The prospects for a compromise remain unclear. Speaking on 11 November, Ban called on the Kosovar government to keep a sense of “reality” and observers in Prishtina, Kosovo's capital, have suggested that the government may yet cave in to the reality of concerted international pressure. A Security Council session could be scheduled promptly after that.

Influences at work

The fear voiced by Lagendijk – that separate legal codes or chains of command could emerge – has some precedent in the UN's administration of Kosovo. A recently re-opened court in the northern, Serb part of the divided town of Mitrovica, which also includes international judges provided by the UN, currently applies laws passed by Kosovo's UN administration rather than Kosovo's parliament. Some observers suggest this is a reasonable compromise in the circumstance and makes little practical difference since UN and Kosovo law barely differ.

The uncertainties about the system of international supervision that could emerge in Kosovo are fuelled in part by the complex nature of Eulex's relationship with the UN and by the veto power over UN decisions held by Russia, Serbia's key partner. Serbia, which had opposed the possibility of the EU assuming responsibilities held by the UN, eventually agreed earlier this year to co-operate with Eulex, but on condition that it be ‘status-neutral' – in other words, that it should take no position on whether Kosovo should be a state. That has made it necessary for Eulex to seek some form of handover from the UN, which administered Kosovo for nine years following the war in 1999.
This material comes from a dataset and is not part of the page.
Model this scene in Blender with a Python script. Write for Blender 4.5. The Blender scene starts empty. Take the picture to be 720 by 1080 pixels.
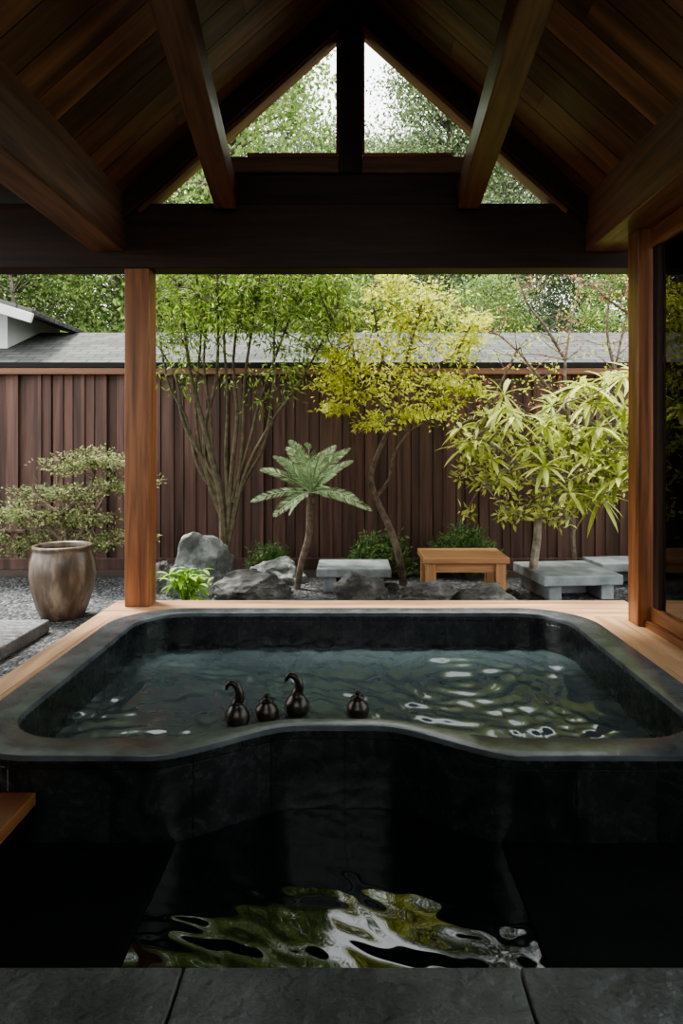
import bpy, bmesh, math, random
import numpy as np
from mathutils import Vector, Matrix, noise
R = np.random.RandomState(7)
random.seed(7)
F=720.0; CZ=1.3
def W(px,py,Y): return ((px-372)*Y/F, Y, CZ-(py-470)*Y/F)
scene=bpy.context.scene
# ---------------- helpers ----------------
def link(o,parent=None):
    scene.collection.objects.link(o)
    if parent: o.parent=parent
    return o
def empty(name):
    e=bpy.data.objects.new(name,None); e.empty_display_size=0.1
    return link(e)
class MB:
    def __init__(s): s.V=[];s.F=[];s.M=[];s.n=0
    def add(s,v,f,m=0):
        v=[tuple(map(float,a)) for a in v]; s.V+=v
        s.F+=[tuple(i+s.n for i in a) for a in f]; s.M+=[m]*len(f); s.n+=len(v)
    def box(s,a,b,m=0):
        x0,y0,z0=a;x1,y1,z1=b
        s.add([(x0,y0,z0),(x1,y0,z0),(x1,y1,z0),(x0,y1,z0),(x0,y0,z1),(x1,y0,z1),(x1,y1,z1),(x0,y1,z1)],
              [(0,3,2,1),(4,5,6,7),(0,1,5,4),(1,2,6,5),(2,3,7,6),(3,0,4,7)],m)
    def tube(s,P,r,m=0,seg=7):
        P=[Vector(p) for p in P]; n=len(P)
        if not hasattr(r,'__len__'): r=[r]*n
        vs=[];fs=[];u=None
        for i,p in enumerate(P):
            d=(P[min(i+1,n-1)]-P[max(i-1,0)])
            if d.length<1e-9: d=Vector((0,0,1))
            d.normalize()
            if u is None:
                u=d.orthogonal().normalized()
            else:
                u=(u-d*u.dot(d))
                u=u.normalized() if u.length>1e-6 else d.orthogonal().normalized()
            w=d.cross(u)
            for k in range(seg):
                a=2*math.pi*k/seg
                vs.append(p+(u*math.cos(a)+w*math.sin(a))*r[i])
        for i in range(n-1):
            for k in range(seg):
                k2=(k+1)%seg
                fs.append((i*seg+k,i*seg+k2,(i+1)*seg+k2,(i+1)*seg+k))
        fs.append(tuple(reversed(range(seg)))); fs.append(tuple((n-1)*seg+k for k in range(seg)))
        s.add(vs,fs,m)
    def lathe(s,prof,c=(0,0,0),m=0,seg=40):
        vs=[];fs=[]
        for (r,z) in prof:
            for k in range(seg):
                a=2*math.pi*k/seg; vs.append((c[0]+r*math.cos(a),c[1]+r*math.sin(a),c[2]+z))
        for i in range(len(prof)-1):
            for k in range(seg):
                k2=(k+1)%seg
                fs.append((i*seg+k,i*seg+k2,(i+1)*seg+k2,(i+1)*seg+k))
        fs.append(tuple(reversed(range(seg)))); fs.append(tuple((len(prof)-1)*seg+k for k in range(seg)))
        s.add(vs,fs,m)
    def leaves(s,C,D,L,Wd,m=0,fold=0.25,flat=None):
        C=np.asarray(C,float);D=np.asarray(D,float);n=len(C)
        if n==0:return
        D/=np.linalg.norm(D,axis=1)[:,None]+1e-9
        L=np.broadcast_to(np.asarray(L,float),(n,))[:,None]; Wd=np.broadcast_to(np.asarray(Wd,float),(n,))[:,None]
        up=R.normal(size=(n,3)) if flat is None else np.array([0,0,1.0])+flat*R.normal(size=(n,3))
        S=np.cross(D,up);S/=np.linalg.norm(S,axis=1)[:,None]+1e-9
        N=np.cross(S,D)
        mid=C+D*L*0.45
        v=np.stack([C,mid+S*Wd*.5+N*Wd*fold,C+D*L,mid-S*Wd*.5+N*Wd*fold,],1).reshape(-1,3)
        b=(np.arange(n)*4+s.n)
        f=np.stack([np.stack([b,b+1,b+2],1),np.stack([b,b+2,b+3],1)],1).reshape(-1,3)
        s.V+=v.tolist(); s.F+=f.tolist(); s.M+=[m]*(2*n); s.n+=4*n
    def build(s,name,mats,smooth=False,parent=None,bevel=0,recalc=False):
        me=bpy.data.meshes.new(name); me.from_pydata(s.V,[],s.F)
        for x in mats: me.materials.append(x)
        me.polygons.foreach_set('material_index',s.M)
        if smooth: me.polygons.foreach_set('use_smooth',[True]*len(s.F))
        me.update()
        o=bpy.data.objects.new(name,me); link(o,parent)
        if bevel:
            b=o.modifiers.new('b','BEVEL'); b.width=bevel; b.segments=2; b.limit_method='ANGLE'
        return o
def beam(name,p0,p1,w,h,mat,parent=None,bevel=0.008,up=(0,0,1)):
    p0=Vector(p0);p1=Vector(p1);d=p1-p0;L=d.length;x=d.normalized()
    y=Vector(up).cross(x).normalized(); z=x.cross(y)
    mb=MB(); mb.box((-L/2,-w/2,-h/2),(L/2,w/2,h/2))
    o=mb.build(name,[mat],bevel=bevel)
    M=Matrix((x,y,z)).transposed().to_4x4(); M.translation=(p0+p1)/2
    o.matrix_world=M
    if parent: o.parent=parent
    return o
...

Lagendijk said that it was in the Serbs' interest to have Eulex operate in the north since Eulex would investigate cases that the Kosovar authorities have shied away from because of their sensitive nature. This especially concerns property issues, organised crime and war crimes committed against ethnic Serbs.

Diplomats stressed that the Eulex deployment would unfold independently of any decisions taken at the UN and that the mission's mandate was not in question. They acknowledged, however, that a deployment to the north against Serb wishes would not be realistic.

Hundreds of police officers and judges will pour into Kosovo in the coming weeks to bring Eulex from currently 630 international staff to 1,500 – still shy of its proposed full complement of 1,900 – by early December, they say.

Eulex is due to become fully operational in December. It was originally due to be fully up and running in June, but the rollout was delayed by Serbian and Russian questions about the legal basis for its deployment.